Articles
“Not Willing”
Consider the following Scriptures, paying close attention to the phrase “not willing” and to what it applies:
The unwillingness of people
After God sent Moses to tell Pharaoh to let the Israelites go and also sent various plagues, Pharaoh “was not willing to let them go” (Exo 10:27). God told the Israelites, “Then, if you walk contrary to Me, and are not willing to obey Me,…” (Lev 26:21) – because He knew they would not be willing to obey Him. Moses, reviewing Israel’s history when God told them to take possession of Canaan and not to fear, said, “Yet you were not willing to go up, but rebelled against the command of the LORD your God;” (Deut 1:26). The Lord brought Israel out of Egypt and blessed them with the rich land of Canaan; “but they rebelled against Me and were not willing to listen to Me;” (Eze 20:8).
Later the people were not willing to accept God as their king and wanted a king like other nations (1 Sam 8:4-8), so He gave them a king. The Lord instructed the first king, Saul, to “strike Amalek and utterly destroy all that he has, and do not spare him” (1 Sam 15:3); “but Saul and the people spared Agag and the best of the sheep, the oxen, the fatlings, the lambs, and all that was good, and were not willing to destroy them utterly;…” (:9).
Even when the Lord sent prophets to turn the people to Him, the situation did not improve. “For thus the Lord GOD, the Holy One of Israel, has said, ‘In repentance and rest you will be saved, in quietness and trust is your strength.’ But you were not willing; and you said, ‘No,…’ For they are a rebellious people, lying children, children unwilling to hear the instruction of the LORD;” (Isa 30:15-16, 9). Isaiah said of Israel, “Was it not the LORD, against whom we have sinned, and in whose ways they were not willing to walk, and whose law they did not obey?” (Isaiah 42:24). The Lord told Ezekiel, “Yet the house of Israel will not be willing to listen to you, since they are not willing to listen to Me. Surely the whole house of Israel is stubborn and obstinate.” (Eze 3:7).
Were things any better when Jesus came? No. On one occasion He said, “O Jerusalem, Jerusalem, the one who kills the prophets and stones those who are sent to her! How often I wanted to gather your children together, as a hen gathers her chicks under her wings, but you were not willing!” (Matt 23:37; Luke 13:34). He told the Jews, “But you are not willing to come to Me that you may have life.” (John 5:40).
In a parable about the kingdom of heaven Jesus described “a certain king who arranged a marriage for his son, and sent out his servants to call those who were invited to the wedding; and they were not willing to come. … But they made light of it and went their ways,” (Matt 22:1-6). No, the people of Jesus’ day were no more willing than their fathers before them.
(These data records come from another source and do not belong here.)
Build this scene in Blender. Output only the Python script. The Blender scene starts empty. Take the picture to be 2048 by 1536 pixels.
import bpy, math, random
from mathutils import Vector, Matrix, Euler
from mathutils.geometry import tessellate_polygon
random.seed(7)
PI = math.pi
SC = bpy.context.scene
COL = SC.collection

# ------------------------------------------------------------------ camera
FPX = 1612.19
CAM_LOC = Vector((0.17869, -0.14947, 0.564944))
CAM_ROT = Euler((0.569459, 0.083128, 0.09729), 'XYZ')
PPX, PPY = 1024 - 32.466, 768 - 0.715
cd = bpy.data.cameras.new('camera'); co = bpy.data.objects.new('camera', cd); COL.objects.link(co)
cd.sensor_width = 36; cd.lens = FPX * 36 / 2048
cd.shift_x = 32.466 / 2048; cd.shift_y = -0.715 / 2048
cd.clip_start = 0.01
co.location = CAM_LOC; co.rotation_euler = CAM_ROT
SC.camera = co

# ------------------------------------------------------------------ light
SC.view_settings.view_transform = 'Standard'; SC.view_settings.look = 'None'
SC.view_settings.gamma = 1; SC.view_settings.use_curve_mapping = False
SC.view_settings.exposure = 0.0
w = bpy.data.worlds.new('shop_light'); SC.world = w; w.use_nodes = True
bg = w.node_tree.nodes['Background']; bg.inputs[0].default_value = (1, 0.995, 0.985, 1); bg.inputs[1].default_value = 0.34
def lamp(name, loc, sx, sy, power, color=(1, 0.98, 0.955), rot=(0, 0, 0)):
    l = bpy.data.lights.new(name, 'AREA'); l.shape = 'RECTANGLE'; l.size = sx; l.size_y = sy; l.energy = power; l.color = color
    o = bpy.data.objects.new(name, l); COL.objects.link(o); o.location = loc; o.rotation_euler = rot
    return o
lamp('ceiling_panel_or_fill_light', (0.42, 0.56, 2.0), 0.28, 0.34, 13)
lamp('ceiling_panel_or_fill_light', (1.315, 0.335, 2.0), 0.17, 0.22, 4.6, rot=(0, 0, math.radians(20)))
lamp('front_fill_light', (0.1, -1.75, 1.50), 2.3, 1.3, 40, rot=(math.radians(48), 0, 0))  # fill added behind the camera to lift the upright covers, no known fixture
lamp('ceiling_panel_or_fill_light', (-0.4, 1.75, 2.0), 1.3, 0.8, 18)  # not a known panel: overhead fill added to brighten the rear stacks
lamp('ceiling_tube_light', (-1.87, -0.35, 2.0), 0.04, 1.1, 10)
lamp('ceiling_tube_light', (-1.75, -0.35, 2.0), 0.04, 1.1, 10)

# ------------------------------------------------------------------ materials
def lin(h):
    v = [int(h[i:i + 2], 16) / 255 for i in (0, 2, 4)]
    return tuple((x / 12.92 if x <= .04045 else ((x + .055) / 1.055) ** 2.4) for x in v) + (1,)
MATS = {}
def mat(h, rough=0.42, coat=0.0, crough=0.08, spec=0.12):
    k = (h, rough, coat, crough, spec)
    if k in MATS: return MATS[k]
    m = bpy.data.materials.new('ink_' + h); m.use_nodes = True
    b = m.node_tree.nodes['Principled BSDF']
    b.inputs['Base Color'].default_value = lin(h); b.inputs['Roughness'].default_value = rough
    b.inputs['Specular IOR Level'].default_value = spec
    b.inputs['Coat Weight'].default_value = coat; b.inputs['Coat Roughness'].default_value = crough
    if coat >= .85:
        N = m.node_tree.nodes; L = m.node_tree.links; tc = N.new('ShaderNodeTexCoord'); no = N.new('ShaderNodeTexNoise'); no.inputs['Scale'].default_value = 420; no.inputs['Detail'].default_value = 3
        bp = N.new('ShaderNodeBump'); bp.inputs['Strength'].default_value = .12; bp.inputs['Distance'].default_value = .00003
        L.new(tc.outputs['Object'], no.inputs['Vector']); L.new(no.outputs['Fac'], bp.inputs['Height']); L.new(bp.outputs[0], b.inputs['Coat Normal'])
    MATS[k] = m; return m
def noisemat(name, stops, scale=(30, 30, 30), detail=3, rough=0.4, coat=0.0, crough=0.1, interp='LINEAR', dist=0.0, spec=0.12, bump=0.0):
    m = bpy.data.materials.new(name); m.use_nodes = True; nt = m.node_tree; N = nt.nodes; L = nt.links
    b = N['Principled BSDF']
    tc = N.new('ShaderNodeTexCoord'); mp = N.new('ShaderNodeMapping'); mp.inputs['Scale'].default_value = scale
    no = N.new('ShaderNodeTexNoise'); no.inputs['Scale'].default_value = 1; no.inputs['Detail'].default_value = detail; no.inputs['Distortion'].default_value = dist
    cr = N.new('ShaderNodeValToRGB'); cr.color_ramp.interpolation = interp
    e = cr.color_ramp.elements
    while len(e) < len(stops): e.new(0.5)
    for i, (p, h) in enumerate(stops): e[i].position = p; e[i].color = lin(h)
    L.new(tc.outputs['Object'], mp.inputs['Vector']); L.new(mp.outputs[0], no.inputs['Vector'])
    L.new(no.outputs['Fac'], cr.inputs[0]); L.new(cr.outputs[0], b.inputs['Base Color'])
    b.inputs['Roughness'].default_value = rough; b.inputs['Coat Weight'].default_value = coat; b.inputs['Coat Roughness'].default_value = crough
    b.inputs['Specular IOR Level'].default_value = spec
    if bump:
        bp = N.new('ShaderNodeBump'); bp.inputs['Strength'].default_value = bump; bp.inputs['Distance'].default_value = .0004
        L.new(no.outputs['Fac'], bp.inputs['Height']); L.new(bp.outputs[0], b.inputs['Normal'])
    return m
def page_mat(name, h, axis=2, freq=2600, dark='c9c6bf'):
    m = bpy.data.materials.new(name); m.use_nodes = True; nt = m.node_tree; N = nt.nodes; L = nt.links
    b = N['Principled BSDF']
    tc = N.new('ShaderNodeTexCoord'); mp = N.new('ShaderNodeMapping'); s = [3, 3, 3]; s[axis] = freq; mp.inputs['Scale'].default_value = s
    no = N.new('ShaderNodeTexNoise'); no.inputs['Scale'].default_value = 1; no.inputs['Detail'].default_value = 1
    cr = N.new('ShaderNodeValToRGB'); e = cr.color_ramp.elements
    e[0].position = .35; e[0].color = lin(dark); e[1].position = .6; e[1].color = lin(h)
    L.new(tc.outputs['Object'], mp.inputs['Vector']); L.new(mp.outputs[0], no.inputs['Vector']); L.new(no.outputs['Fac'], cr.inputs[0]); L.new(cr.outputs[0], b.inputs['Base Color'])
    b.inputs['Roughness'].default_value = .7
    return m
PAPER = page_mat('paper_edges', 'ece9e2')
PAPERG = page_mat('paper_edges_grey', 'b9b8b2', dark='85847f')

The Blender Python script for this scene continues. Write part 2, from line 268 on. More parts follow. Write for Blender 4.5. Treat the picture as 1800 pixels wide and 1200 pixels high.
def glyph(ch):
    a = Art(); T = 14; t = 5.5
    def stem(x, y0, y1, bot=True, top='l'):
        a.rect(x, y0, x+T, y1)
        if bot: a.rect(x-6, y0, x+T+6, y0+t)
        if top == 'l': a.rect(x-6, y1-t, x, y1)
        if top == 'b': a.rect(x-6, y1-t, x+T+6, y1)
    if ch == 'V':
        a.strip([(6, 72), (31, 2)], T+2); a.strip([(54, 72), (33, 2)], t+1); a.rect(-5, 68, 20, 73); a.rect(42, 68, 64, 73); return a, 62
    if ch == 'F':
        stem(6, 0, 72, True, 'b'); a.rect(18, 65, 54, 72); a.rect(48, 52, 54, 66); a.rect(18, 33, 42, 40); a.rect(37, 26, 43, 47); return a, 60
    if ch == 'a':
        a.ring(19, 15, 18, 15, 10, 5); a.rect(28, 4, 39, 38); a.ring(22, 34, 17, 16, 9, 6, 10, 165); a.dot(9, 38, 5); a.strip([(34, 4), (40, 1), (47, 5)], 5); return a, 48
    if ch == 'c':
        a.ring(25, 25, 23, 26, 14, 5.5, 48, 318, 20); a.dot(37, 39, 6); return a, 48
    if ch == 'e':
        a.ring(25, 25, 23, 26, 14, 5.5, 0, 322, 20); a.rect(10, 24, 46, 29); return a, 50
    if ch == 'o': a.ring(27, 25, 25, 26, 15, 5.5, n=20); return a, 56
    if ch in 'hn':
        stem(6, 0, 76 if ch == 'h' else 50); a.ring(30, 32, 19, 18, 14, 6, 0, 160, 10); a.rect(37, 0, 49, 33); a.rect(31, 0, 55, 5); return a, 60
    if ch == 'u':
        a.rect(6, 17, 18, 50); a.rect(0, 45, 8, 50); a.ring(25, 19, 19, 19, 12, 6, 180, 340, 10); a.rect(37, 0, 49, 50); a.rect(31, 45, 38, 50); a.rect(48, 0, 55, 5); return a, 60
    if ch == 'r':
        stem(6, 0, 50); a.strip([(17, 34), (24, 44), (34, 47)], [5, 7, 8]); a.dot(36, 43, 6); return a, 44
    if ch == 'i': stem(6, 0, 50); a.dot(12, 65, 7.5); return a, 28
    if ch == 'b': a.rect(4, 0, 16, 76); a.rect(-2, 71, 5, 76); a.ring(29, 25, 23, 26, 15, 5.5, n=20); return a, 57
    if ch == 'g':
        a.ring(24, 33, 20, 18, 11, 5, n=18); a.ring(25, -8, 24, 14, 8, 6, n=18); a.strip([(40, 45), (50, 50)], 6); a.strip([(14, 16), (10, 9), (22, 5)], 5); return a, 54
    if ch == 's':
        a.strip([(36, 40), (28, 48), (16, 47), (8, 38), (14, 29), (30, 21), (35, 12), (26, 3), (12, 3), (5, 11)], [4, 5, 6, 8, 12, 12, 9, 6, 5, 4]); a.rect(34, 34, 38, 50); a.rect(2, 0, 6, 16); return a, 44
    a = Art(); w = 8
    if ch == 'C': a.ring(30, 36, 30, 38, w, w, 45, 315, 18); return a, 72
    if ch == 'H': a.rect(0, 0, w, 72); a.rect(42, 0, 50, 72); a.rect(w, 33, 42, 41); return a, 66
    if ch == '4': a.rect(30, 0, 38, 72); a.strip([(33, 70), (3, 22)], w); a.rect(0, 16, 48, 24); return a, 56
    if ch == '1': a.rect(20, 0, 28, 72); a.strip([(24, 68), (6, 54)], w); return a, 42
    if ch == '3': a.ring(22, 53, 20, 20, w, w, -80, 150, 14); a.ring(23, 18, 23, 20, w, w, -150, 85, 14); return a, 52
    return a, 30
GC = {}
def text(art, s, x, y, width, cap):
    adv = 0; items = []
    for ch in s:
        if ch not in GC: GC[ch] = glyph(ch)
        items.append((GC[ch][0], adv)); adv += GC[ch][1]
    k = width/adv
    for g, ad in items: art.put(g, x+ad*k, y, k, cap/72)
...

After the death, burial, and resurrection of Jesus His disciples carried the gospel message into all the world. While many believed, some continued to rebel against God. Jesus told John to write of “that woman Jezebel” in the church in Thyatira, “I have given her time to repent of her immorality, but she is unwilling.” (Rev 2:21). Many more were like her.
The unwillingness of God
Now consider the unwillingness of God and how it differs from that of people. When Israel sinned against God at Mt. Sinai by making and worshiping the golden calf, Moses said that “the LORD was not willing to destroy you.” (Deut 10:10). When Balak hired Balaam to prophesy against Israel “the LORD your God was not willing to listen to Balaam, but the LORD your God turned the curse into a blessing for you because the LORD your God loves you.” (Deut 23:5; Josh 24:10).
As wicked as some of the kings of Judah were, “the LORD was not willing to destroy Judah, for the sake of David His servant, since He had promised him to give a lamp to him through his sons always.” (2 Kings 8:19; 2 Chron 21:7). Even with wicked Israel, “the LORD was gracious to them, had compassion on them, and turned toward them because of His covenant with Abraham, Isaac, and Jacob. He was not willing to destroy them.” (2 Kings 13:23).
The pattern continues in the New Testament. Concluding the parable of the lost sheep Jesus said, “In the same way your Father in heaven is not willing that any of these little ones should be lost” (Matt 18:14). Peter later wrote, “The Lord is not slack concerning His promise, as some count slackness, but is longsuffering toward us, not willing that any should perish but that all should come to repentance.” (2 Pet 3:9).
Do you see the pattern and the difference between people and God? When people are not willing to do something, it is normally because of their rejection of God. When God is not willing to do something, it is normally because of His love for people. His unwillingness is better for us than our own unwillingness, so let’s make His will ours. May we say with Jesus, “Not My will, but Yours be done” (Luke 22:42).